┌──
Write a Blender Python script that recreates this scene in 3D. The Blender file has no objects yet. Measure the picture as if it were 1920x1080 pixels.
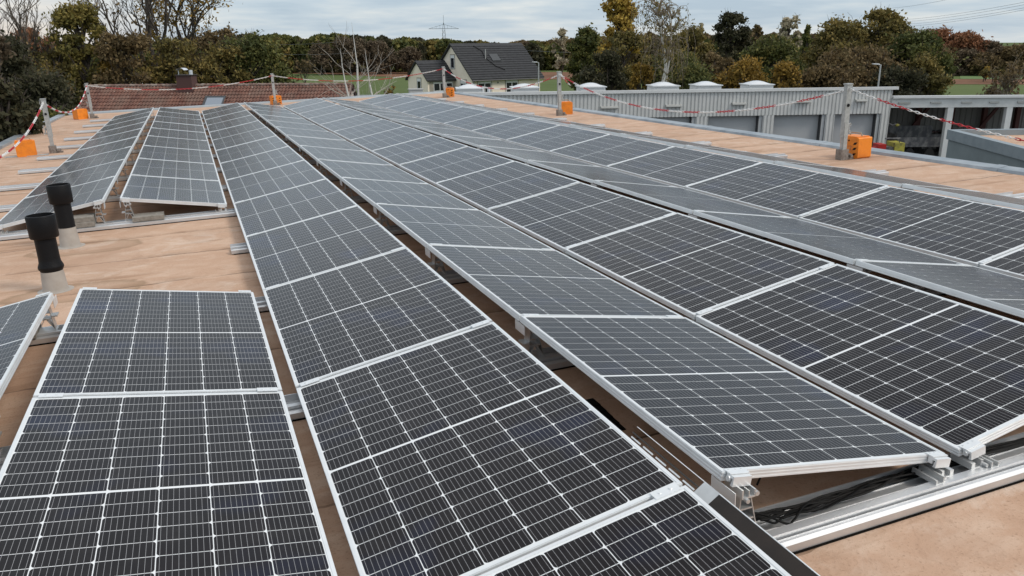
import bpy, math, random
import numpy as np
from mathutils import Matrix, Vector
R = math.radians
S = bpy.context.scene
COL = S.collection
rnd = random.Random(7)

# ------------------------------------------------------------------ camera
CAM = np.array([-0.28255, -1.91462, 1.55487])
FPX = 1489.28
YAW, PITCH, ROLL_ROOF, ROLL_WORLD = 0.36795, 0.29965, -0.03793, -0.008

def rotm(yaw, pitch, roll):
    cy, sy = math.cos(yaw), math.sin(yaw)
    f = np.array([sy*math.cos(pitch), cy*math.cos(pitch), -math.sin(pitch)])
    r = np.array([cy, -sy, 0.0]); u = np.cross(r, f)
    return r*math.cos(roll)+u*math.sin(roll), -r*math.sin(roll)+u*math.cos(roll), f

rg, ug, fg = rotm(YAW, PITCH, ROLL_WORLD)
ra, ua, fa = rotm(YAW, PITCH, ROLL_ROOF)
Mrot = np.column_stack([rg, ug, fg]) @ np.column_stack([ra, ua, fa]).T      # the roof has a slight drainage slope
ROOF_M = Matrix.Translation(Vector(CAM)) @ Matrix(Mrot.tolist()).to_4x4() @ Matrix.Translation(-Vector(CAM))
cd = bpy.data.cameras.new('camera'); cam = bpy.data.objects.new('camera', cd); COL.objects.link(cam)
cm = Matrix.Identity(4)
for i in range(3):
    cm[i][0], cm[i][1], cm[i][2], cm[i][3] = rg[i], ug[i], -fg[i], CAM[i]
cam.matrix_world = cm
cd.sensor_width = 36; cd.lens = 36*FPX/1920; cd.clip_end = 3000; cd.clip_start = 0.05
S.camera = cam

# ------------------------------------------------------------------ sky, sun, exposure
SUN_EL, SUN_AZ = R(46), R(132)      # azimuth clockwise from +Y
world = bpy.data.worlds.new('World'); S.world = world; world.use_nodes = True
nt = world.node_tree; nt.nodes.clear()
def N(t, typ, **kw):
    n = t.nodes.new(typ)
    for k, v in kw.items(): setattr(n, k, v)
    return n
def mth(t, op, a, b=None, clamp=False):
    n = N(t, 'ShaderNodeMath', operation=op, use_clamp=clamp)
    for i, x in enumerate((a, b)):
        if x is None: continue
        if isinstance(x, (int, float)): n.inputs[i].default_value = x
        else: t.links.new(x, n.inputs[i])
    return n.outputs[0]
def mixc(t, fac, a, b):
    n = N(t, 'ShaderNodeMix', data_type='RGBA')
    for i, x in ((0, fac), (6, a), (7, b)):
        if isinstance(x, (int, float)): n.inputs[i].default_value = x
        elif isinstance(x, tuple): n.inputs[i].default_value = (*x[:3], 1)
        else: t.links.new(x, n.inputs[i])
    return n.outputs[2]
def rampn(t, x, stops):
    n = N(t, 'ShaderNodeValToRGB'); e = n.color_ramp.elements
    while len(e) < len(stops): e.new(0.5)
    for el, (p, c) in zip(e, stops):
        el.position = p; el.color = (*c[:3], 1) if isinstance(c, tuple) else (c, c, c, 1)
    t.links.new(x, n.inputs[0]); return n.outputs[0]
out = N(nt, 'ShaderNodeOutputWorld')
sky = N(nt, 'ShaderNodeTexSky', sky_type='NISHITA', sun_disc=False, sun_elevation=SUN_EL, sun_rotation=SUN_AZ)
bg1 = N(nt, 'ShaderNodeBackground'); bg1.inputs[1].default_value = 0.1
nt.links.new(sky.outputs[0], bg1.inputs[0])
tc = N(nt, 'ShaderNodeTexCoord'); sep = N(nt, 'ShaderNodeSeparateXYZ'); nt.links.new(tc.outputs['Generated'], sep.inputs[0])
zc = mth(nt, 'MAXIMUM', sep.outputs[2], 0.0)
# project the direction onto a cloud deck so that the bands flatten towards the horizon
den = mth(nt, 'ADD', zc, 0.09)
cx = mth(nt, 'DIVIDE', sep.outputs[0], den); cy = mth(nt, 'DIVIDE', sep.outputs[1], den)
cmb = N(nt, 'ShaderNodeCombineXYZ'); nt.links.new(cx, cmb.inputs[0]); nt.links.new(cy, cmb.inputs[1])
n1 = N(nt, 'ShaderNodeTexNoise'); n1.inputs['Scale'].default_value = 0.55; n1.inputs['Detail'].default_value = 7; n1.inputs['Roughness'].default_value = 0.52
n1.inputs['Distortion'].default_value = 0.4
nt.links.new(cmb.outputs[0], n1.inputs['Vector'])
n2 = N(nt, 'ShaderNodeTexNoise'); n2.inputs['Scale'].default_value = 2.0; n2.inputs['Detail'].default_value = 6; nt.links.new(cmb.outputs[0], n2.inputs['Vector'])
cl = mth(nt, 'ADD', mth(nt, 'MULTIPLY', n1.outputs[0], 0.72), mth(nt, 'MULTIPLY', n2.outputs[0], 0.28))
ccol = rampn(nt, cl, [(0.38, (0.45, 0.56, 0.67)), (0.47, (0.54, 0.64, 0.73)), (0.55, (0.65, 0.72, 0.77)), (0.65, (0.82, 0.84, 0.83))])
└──
┌──
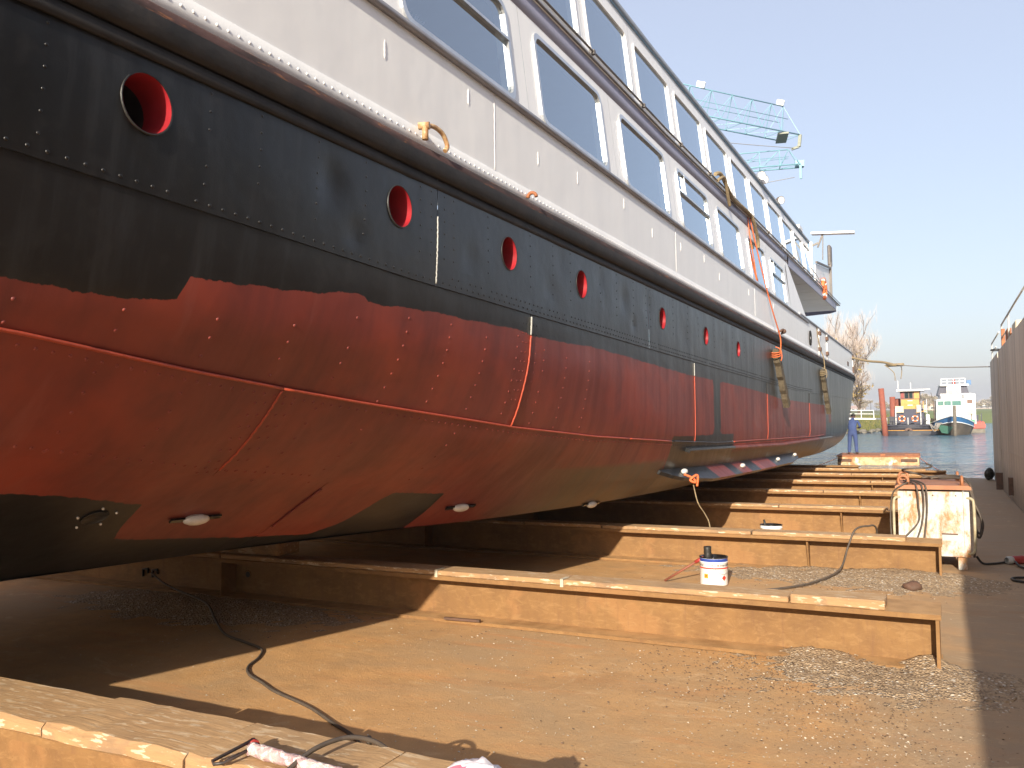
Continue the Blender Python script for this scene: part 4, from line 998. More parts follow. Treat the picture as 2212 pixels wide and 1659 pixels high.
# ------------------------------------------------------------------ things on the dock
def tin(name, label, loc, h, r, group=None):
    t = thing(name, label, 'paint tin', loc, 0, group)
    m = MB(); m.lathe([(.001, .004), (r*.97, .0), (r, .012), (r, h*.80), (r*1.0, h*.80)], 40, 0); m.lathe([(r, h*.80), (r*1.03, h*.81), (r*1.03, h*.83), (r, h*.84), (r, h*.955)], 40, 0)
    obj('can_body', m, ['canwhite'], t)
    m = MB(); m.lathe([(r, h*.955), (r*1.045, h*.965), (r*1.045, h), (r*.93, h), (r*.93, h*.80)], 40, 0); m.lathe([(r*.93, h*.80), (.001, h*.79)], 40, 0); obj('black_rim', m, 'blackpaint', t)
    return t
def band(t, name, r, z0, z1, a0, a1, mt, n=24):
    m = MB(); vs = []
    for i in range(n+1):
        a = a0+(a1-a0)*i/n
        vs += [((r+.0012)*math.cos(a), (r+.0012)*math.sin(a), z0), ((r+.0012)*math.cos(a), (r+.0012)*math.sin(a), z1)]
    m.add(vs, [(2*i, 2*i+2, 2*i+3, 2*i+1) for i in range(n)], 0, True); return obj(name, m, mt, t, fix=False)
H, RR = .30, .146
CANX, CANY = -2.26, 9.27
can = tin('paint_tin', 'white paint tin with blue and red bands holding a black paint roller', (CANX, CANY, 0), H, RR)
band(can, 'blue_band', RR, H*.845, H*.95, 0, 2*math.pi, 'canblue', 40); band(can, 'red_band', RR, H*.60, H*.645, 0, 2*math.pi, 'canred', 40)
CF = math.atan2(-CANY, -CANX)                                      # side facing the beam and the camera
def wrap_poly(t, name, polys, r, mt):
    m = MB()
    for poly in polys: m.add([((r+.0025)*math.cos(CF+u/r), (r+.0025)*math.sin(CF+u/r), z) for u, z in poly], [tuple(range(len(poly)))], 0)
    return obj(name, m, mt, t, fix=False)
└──
### Directions
Scan the material and collect every line that contains "pixels".

### Answer to the exercise
Write a Blender Python script that recreates this scene in 3D. The Blender file has no objects yet. Measure the picture as if it were 1920x1080 pixels.
Continue the Blender Python script for this scene: part 4, from line 998. More parts follow. Treat the picture as 2212 pixels wide and 1659 pixels high.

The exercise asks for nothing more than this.